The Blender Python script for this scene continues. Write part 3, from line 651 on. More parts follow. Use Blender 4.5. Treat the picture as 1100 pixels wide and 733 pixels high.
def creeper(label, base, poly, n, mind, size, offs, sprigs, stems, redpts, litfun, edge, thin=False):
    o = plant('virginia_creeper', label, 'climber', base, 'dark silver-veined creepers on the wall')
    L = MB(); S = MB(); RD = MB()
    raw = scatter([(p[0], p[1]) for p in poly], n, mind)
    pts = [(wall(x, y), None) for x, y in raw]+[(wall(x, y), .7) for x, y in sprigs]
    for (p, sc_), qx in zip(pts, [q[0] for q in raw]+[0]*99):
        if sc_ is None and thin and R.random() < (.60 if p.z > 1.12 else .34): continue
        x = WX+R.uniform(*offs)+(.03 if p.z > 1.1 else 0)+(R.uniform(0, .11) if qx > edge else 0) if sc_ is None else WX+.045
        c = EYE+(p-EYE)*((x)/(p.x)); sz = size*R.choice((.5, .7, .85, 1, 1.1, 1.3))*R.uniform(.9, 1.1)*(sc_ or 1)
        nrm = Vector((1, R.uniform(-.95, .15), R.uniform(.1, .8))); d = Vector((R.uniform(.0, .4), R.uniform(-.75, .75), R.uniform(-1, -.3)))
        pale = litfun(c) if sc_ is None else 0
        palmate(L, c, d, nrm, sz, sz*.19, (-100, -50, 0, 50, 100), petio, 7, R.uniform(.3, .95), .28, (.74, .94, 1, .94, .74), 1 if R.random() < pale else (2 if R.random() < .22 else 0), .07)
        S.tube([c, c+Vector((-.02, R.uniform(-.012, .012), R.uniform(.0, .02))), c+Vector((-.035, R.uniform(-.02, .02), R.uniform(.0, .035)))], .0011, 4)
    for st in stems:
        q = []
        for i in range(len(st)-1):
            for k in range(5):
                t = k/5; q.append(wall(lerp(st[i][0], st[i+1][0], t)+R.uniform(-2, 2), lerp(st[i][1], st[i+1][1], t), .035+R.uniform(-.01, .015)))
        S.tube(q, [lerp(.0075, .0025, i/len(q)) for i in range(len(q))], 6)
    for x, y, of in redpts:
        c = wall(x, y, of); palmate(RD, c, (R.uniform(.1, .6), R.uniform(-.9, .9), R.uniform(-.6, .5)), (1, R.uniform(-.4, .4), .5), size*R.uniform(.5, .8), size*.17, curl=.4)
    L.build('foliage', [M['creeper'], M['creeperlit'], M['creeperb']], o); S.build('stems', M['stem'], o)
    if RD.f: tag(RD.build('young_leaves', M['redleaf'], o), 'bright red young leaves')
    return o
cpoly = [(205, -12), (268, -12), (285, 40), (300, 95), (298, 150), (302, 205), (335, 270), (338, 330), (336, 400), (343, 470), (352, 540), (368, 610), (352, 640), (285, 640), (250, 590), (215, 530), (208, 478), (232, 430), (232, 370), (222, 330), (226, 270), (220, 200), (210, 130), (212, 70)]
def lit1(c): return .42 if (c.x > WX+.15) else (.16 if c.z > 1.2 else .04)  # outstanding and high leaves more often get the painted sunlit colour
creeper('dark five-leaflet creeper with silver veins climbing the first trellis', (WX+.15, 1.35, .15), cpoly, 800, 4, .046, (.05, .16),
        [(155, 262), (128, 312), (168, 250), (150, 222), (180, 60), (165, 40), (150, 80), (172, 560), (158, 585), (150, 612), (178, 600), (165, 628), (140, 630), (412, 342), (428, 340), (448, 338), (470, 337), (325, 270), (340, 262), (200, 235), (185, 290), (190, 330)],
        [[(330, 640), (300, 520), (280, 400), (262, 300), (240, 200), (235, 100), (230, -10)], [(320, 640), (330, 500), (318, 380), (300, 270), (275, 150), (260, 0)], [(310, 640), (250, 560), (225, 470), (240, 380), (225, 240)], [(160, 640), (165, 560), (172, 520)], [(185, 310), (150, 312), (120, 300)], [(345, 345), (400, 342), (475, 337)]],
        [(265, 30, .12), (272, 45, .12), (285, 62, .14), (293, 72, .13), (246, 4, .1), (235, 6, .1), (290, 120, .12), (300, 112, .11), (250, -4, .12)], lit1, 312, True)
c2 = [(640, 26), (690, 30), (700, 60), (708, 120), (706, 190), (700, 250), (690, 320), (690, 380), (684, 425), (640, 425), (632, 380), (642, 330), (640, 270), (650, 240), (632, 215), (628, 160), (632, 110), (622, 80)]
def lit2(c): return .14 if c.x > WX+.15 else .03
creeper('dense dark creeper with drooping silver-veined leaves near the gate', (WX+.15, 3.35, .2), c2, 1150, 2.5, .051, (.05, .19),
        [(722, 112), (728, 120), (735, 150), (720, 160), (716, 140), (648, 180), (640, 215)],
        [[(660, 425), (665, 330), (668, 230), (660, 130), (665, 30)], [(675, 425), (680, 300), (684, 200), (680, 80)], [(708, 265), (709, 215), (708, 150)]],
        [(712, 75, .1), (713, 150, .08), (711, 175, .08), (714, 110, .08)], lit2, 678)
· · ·
Each line of the material must be restated exactly.

Completed task -
The Blender Python script for this scene continues. Write part 3, from line 651 on. More parts follow. Use Blender 4.5. Treat the picture as 1100 pixels wide and 733 pixels high.
def creeper(label, base, poly, n, mind, size, offs, sprigs, stems, redpts, litfun, edge, thin=False):
    o = plant('virginia_creeper', label, 'climber', base, 'dark silver-veined creepers on the wall')
    L = MB(); S = MB(); RD = MB()
    raw = scatter([(p[0], p[1]) for p in poly], n, mind)
    pts = [(wall(x, y), None) for x, y in raw]+[(wall(x, y), .7) for x, y in sprigs]
    for (p, sc_), qx in zip(pts, [q[0] for q in raw]+[0]*99):
        if sc_ is None and thin and R.random() < (.60 if p.z > 1.12 else .34): continue
        x = WX+R.uniform(*offs)+(.03 if p.z > 1.1 else 0)+(R.uniform(0, .11) if qx > edge else 0) if sc_ is None else WX+.045
        c = EYE+(p-EYE)*((x)/(p.x)); sz = size*R.choice((.5, .7, .85, 1, 1.1, 1.3))*R.uniform(.9, 1.1)*(sc_ or 1)
        nrm = Vector((1, R.uniform(-.95, .15), R.uniform(.1, .8))); d = Vector((R.uniform(.0, .4), R.uniform(-.75, .75), R.uniform(-1, -.3)))
        pale = litfun(c) if sc_ is None else 0
        palmate(L, c, d, nrm, sz, sz*.19, (-100, -50, 0, 50, 100), petio, 7, R.uniform(.3, .95), .28, (.74, .94, 1, .94, .74), 1 if R.random() < pale else (2 if R.random() < .22 else 0), .07)
        S.tube([c, c+Vector((-.02, R.uniform(-.012, .012), R.uniform(.0, .02))), c+Vector((-.035, R.uniform(-.02, .02), R.uniform(.0, .035)))], .0011, 4)
    for st in stems:
        q = []
        for i in range(len(st)-1):
            for k in range(5):
                t = k/5; q.append(wall(lerp(st[i][0], st[i+1][0], t)+R.uniform(-2, 2), lerp(st[i][1], st[i+1][1], t), .035+R.uniform(-.01, .015)))
        S.tube(q, [lerp(.0075, .0025, i/len(q)) for i in range(len(q))], 6)
    for x, y, of in redpts:
        c = wall(x, y, of); palmate(RD, c, (R.uniform(.1, .6), R.uniform(-.9, .9), R.uniform(-.6, .5)), (1, R.uniform(-.4, .4), .5), size*R.uniform(.5, .8), size*.17, curl=.4)
    L.build('foliage', [M['creeper'], M['creeperlit'], M['creeperb']], o); S.build('stems', M['stem'], o)
    if RD.f: tag(RD.build('young_leaves', M['redleaf'], o), 'bright red young leaves')
    return o
cpoly = [(205, -12), (268, -12), (285, 40), (300, 95), (298, 150), (302, 205), (335, 270), (338, 330), (336, 400), (343, 470), (352, 540), (368, 610), (352, 640), (285, 640), (250, 590), (215, 530), (208, 478), (232, 430), (232, 370), (222, 330), (226, 270), (220, 200), (210, 130), (212, 70)]
def lit1(c): return .42 if (c.x > WX+.15) else (.16 if c.z > 1.2 else .04)  # outstanding and high leaves more often get the painted sunlit colour
creeper('dark five-leaflet creeper with silver veins climbing the first trellis', (WX+.15, 1.35, .15), cpoly, 800, 4, .046, (.05, .16),
        [(155, 262), (128, 312), (168, 250), (150, 222), (180, 60), (165, 40), (150, 80), (172, 560), (158, 585), (150, 612), (178, 600), (165, 628), (140, 630), (412, 342), (428, 340), (448, 338), (470, 337), (325, 270), (340, 262), (200, 235), (185, 290), (190, 330)],
        [[(330, 640), (300, 520), (280, 400), (262, 300), (240, 200), (235, 100), (230, -10)], [(320, 640), (330, 500), (318, 380), (300, 270), (275, 150), (260, 0)], [(310, 640), (250, 560), (225, 470), (240, 380), (225, 240)], [(160, 640), (165, 560), (172, 520)], [(185, 310), (150, 312), (120, 300)], [(345, 345), (400, 342), (475, 337)]],
        [(265, 30, .12), (272, 45, .12), (285, 62, .14), (293, 72, .13), (246, 4, .1), (235, 6, .1), (290, 120, .12), (300, 112, .11), (250, -4, .12)], lit1, 312, True)
c2 = [(640, 26), (690, 30), (700, 60), (708, 120), (706, 190), (700, 250), (690, 320), (690, 380), (684, 425), (640, 425), (632, 380), (642, 330), (640, 270), (650, 240), (632, 215), (628, 160), (632, 110), (622, 80)]
def lit2(c): return .14 if c.x > WX+.15 else .03
creeper('dense dark creeper with drooping silver-veined leaves near the gate', (WX+.15, 3.35, .2), c2, 1150, 2.5, .051, (.05, .19),
        [(722, 112), (728, 120), (735, 150), (720, 160), (716, 140), (648, 180), (640, 215)],
        [[(660, 425), (665, 330), (668, 230), (660, 130), (665, 30)], [(675, 425), (680, 300), (684, 200), (680, 80)], [(708, 265), (709, 215), (708, 150)]],
        [(712, 75, .1), (713, 150, .08), (711, 175, .08), (714, 110, .08)], lit2, 678)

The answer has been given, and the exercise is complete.